Apartment rent growth in Los Angeles has slowed, but the market has sustained record-high rents with nominal increases. According to a recent report from NAI Capital, Los Angeles apartment rents increase .6% in the first quarter to an average of $1,861 per unit over the previous quarter and nearly 3% over last year. While rent growth is slowing its rapid pace—as many have expected—the market has maintained record-high rents and developers have continued to meet high pro formas.

“The really strong economy and the lack of availability of affordable housing is really driving the rental rates,” Tim Steuernol, EVP at NAI Capital, tells GlobeSt.com. “There are a significant number of high-earning tenants in Los Angeles that can’t afford a single-family homes because there is still a gap between mortgage rates and rental rates for apartments. Those tenants have the ability to pay high rental rates on apartments because of their income. That is a big factor.”

While rents have continued to climb, the vacancy rate has bounced up and down. In the first quarter, vacancy in Los Angeles increased 10 basis points. In the fourth quarter of 2018, it had jumped 20 basis points. The rising vacancy is largely due to new apartment stock, and is actually nominal considering the amount of new development. Because the vacancy has only increased slightly, Steuernol doesn’t think that there is an over-supply or over-development problem, at lease for now. “In the near term, that is less of a concern,” he says. “It is probably a bigger concern in the future. Because of the lack of affordability in the single-family home market, renters’ ability to pay high-rents and the demand for class-A, high-end product, I don’t think that it is going to be an issue. However, it is definitely something to think about in the long-term.”

In fact, rent growth is strongest in markets with little to no new development activity. “The Westside is a perfect example,” says Steuernol. “That market has the lowest amount of new units coming to market and some of the highest rents in the city. The market also has high-paying tech jobs. That all translates to higher demand and higher rents.”

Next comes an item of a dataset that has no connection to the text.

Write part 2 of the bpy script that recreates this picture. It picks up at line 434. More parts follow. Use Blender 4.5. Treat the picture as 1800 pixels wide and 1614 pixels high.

Downtown Los Angeles and Glendale have the highest new development in the city, and they are markets that could be reaching a glut of apartment construction. “In Downtown Los Angeles and in Glendale, there are more units being built, and they are currently being absorbed,” says Steuernol. “In the future, however, that might become an issue for developers.”

Still, Steuernol expects rents to remain strong and even grow through the end of the year. “I think that we will continue on the same patter that we are riding,” he says. “I think that rents will continue to sustain themselves if not rise.”